● **GIVEN INSTRUCTION**
Every line in the listing is to be echoed verbatim.
--- SUPPLIED DATA ---
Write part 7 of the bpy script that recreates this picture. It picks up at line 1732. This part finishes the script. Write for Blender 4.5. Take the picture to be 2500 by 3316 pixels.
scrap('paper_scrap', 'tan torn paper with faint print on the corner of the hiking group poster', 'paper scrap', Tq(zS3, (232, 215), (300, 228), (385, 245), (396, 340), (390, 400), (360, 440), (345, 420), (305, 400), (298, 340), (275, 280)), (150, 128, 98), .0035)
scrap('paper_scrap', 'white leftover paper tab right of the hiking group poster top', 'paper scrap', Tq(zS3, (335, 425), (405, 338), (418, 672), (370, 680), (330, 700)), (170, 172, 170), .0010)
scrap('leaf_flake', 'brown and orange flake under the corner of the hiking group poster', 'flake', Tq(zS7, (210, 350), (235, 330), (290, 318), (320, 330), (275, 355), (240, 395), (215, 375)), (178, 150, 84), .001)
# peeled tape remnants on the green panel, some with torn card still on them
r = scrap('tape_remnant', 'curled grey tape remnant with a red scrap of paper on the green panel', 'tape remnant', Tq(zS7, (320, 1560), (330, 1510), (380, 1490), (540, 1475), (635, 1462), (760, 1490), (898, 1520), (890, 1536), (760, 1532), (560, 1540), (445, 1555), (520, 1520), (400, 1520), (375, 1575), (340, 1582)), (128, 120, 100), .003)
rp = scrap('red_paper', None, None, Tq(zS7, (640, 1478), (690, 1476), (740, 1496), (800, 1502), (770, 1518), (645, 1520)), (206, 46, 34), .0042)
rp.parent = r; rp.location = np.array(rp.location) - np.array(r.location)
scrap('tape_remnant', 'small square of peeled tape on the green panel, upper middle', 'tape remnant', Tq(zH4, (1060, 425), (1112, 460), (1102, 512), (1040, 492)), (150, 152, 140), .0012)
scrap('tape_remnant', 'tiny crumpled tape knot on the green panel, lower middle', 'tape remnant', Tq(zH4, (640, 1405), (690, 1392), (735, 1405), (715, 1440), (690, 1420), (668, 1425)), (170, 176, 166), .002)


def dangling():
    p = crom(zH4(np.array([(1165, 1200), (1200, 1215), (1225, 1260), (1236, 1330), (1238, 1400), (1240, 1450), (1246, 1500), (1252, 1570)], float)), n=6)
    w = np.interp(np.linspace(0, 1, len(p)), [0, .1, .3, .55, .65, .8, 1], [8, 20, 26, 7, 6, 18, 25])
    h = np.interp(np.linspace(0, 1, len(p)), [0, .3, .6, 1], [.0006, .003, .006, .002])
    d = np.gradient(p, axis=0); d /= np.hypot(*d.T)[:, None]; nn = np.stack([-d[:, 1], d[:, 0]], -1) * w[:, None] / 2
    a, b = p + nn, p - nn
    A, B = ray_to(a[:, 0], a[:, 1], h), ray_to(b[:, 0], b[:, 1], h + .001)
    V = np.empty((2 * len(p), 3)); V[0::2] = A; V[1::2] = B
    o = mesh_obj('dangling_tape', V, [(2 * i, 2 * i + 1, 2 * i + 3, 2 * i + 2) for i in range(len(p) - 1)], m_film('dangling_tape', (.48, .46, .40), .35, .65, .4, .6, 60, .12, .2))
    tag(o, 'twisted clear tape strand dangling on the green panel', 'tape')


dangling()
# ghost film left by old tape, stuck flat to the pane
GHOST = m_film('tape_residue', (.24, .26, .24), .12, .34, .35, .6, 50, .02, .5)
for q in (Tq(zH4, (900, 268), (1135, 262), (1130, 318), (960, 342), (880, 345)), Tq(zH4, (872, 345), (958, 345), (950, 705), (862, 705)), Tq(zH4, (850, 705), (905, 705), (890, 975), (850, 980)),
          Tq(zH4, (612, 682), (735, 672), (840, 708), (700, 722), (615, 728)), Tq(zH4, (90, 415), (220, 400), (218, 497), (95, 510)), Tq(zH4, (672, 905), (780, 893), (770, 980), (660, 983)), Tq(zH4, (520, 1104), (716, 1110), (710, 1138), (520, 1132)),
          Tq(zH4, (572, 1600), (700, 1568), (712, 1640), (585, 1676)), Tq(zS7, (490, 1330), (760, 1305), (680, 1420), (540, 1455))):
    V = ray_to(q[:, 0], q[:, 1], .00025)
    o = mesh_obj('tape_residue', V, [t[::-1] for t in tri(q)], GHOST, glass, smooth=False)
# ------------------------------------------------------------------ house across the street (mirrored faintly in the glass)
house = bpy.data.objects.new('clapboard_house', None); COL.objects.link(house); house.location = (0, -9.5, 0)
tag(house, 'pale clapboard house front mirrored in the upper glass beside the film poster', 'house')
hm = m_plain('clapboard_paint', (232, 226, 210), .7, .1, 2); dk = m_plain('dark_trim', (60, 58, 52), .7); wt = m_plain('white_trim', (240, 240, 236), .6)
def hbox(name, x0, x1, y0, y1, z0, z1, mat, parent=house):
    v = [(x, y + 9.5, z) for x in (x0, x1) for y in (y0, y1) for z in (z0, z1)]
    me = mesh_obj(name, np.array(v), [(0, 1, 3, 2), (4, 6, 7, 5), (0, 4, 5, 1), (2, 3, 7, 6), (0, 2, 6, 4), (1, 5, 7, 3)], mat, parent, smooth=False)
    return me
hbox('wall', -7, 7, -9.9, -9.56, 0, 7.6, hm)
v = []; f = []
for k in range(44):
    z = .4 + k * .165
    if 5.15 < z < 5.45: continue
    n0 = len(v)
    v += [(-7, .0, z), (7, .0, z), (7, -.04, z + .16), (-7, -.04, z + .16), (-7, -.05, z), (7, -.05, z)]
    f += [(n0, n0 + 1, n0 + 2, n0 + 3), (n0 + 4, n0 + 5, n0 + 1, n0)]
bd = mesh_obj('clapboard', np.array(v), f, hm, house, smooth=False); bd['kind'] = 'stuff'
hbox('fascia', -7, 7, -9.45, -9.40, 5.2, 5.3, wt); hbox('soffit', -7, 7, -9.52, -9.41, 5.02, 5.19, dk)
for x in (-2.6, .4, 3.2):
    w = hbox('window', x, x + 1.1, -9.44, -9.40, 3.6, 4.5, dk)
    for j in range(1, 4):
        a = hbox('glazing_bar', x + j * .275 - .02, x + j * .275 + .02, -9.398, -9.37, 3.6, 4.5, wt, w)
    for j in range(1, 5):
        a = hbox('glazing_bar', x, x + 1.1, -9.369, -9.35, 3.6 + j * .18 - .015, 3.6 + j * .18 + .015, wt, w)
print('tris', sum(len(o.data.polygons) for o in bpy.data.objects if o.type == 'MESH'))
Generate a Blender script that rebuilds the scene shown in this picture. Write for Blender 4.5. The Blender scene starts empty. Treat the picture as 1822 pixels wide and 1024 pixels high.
---
● **IN RESPONSE**
Write part 7 of the bpy script that recreates this picture. It picks up at line 1732. This part finishes the script. Write for Blender 4.5. Take the picture to be 2500 by 3316 pixels.
scrap('paper_scrap', 'tan torn paper with faint print on the corner of the hiking group poster', 'paper scrap', Tq(zS3, (232, 215), (300, 228), (385, 245), (396, 340), (390, 400), (360, 440), (345, 420), (305, 400), (298, 340), (275, 280)), (150, 128, 98), .0035)
scrap('paper_scrap', 'white leftover paper tab right of the hiking group poster top', 'paper scrap', Tq(zS3, (335, 425), (405, 338), (418, 672), (370, 680), (330, 700)), (170, 172, 170), .0010)
scrap('leaf_flake', 'brown and orange flake under the corner of the hiking group poster', 'flake', Tq(zS7, (210, 350), (235, 330), (290, 318), (320, 330), (275, 355), (240, 395), (215, 375)), (178, 150, 84), .001)
# peeled tape remnants on the green panel, some with torn card still on them
r = scrap('tape_remnant', 'curled grey tape remnant with a red scrap of paper on the green panel', 'tape remnant', Tq(zS7, (320, 1560), (330, 1510), (380, 1490), (540, 1475), (635, 1462), (760, 1490), (898, 1520), (890, 1536), (760, 1532), (560, 1540), (445, 1555), (520, 1520), (400, 1520), (375, 1575), (340, 1582)), (128, 120, 100), .003)
rp = scrap('red_paper', None, None, Tq(zS7, (640, 1478), (690, 1476), (740, 1496), (800, 1502), (770, 1518), (645, 1520)), (206, 46, 34), .0042)
rp.parent = r; rp.location = np.array(rp.location) - np.array(r.location)
scrap('tape_remnant', 'small square of peeled tape on the green panel, upper middle', 'tape remnant', Tq(zH4, (1060, 425), (1112, 460), (1102, 512), (1040, 492)), (150, 152, 140), .0012)
scrap('tape_remnant', 'tiny crumpled tape knot on the green panel, lower middle', 'tape remnant', Tq(zH4, (640, 1405), (690, 1392), (735, 1405), (715, 1440), (690, 1420), (668, 1425)), (170, 176, 166), .002)


def dangling():
    p = crom(zH4(np.array([(1165, 1200), (1200, 1215), (1225, 1260), (1236, 1330), (1238, 1400), (1240, 1450), (1246, 1500), (1252, 1570)], float)), n=6)
    w = np.interp(np.linspace(0, 1, len(p)), [0, .1, .3, .55, .65, .8, 1], [8, 20, 26, 7, 6, 18, 25])
    h = np.interp(np.linspace(0, 1, len(p)), [0, .3, .6, 1], [.0006, .003, .006, .002])
    d = np.gradient(p, axis=0); d /= np.hypot(*d.T)[:, None]; nn = np.stack([-d[:, 1], d[:, 0]], -1) * w[:, None] / 2
    a, b = p + nn, p - nn
    A, B = ray_to(a[:, 0], a[:, 1], h), ray_to(b[:, 0], b[:, 1], h + .001)
    V = np.empty((2 * len(p), 3)); V[0::2] = A; V[1::2] = B
    o = mesh_obj('dangling_tape', V, [(2 * i, 2 * i + 1, 2 * i + 3, 2 * i + 2) for i in range(len(p) - 1)], m_film('dangling_tape', (.48, .46, .40), .35, .65, .4, .6, 60, .12, .2))
    tag(o, 'twisted clear tape strand dangling on the green panel', 'tape')


dangling()
# ghost film left by old tape, stuck flat to the pane
GHOST = m_film('tape_residue', (.24, .26, .24), .12, .34, .35, .6, 50, .02, .5)
for q in (Tq(zH4, (900, 268), (1135, 262), (1130, 318), (960, 342), (880, 345)), Tq(zH4, (872, 345), (958, 345), (950, 705), (862, 705)), Tq(zH4, (850, 705), (905, 705), (890, 975), (850, 980)),
          Tq(zH4, (612, 682), (735, 672), (840, 708), (700, 722), (615, 728)), Tq(zH4, (90, 415), (220, 400), (218, 497), (95, 510)), Tq(zH4, (672, 905), (780, 893), (770, 980), (660, 983)), Tq(zH4, (520, 1104), (716, 1110), (710, 1138), (520, 1132)),
          Tq(zH4, (572, 1600), (700, 1568), (712, 1640), (585, 1676)), Tq(zS7, (490, 1330), (760, 1305), (680, 1420), (540, 1455))):
    V = ray_to(q[:, 0], q[:, 1], .00025)
    o = mesh_obj('tape_residue', V, [t[::-1] for t in tri(q)], GHOST, glass, smooth=False)
# ------------------------------------------------------------------ house across the street (mirrored faintly in the glass)
house = bpy.data.objects.new('clapboard_house', None); COL.objects.link(house); house.location = (0, -9.5, 0)
tag(house, 'pale clapboard house front mirrored in the upper glass beside the film poster', 'house')
hm = m_plain('clapboard_paint', (232, 226, 210), .7, .1, 2); dk = m_plain('dark_trim', (60, 58, 52), .7); wt = m_plain('white_trim', (240, 240, 236), .6)
def hbox(name, x0, x1, y0, y1, z0, z1, mat, parent=house):
    v = [(x, y + 9.5, z) for x in (x0, x1) for y in (y0, y1) for z in (z0, z1)]
    me = mesh_obj(name, np.array(v), [(0, 1, 3, 2), (4, 6, 7, 5), (0, 4, 5, 1), (2, 3, 7, 6), (0, 2, 6, 4), (1, 5, 7, 3)], mat, parent, smooth=False)
    return me
hbox('wall', -7, 7, -9.9, -9.56, 0, 7.6, hm)
v = []; f = []
for k in range(44):
    z = .4 + k * .165
    if 5.15 < z < 5.45: continue
    n0 = len(v)
    v += [(-7, .0, z), (7, .0, z), (7, -.04, z + .16), (-7, -.04, z + .16), (-7, -.05, z), (7, -.05, z)]
    f += [(n0, n0 + 1, n0 + 2, n0 + 3), (n0 + 4, n0 + 5, n0 + 1, n0)]
bd = mesh_obj('clapboard', np.array(v), f, hm, house, smooth=False); bd['kind'] = 'stuff'
hbox('fascia', -7, 7, -9.45, -9.40, 5.2, 5.3, wt); hbox('soffit', -7, 7, -9.52, -9.41, 5.02, 5.19, dk)
for x in (-2.6, .4, 3.2):
    w = hbox('window', x, x + 1.1, -9.44, -9.40, 3.6, 4.5, dk)
    for j in range(1, 4):
        a = hbox('glazing_bar', x + j * .275 - .02, x + j * .275 + .02, -9.398, -9.37, 3.6, 4.5, wt, w)
    for j in range(1, 5):
        a = hbox('glazing_bar', x, x + 1.1, -9.369, -9.35, 3.6 + j * .18 - .015, 3.6 + j * .18 + .015, wt, w)
print('tris', sum(len(o.data.polygons) for o in bpy.data.objects if o.type == 'MESH'))
Generate a Blender script that rebuilds the scene shown in this picture. Write for Blender 4.5. The Blender scene starts empty. Treat the picture as 1822 pixels wide and 1024 pixels high.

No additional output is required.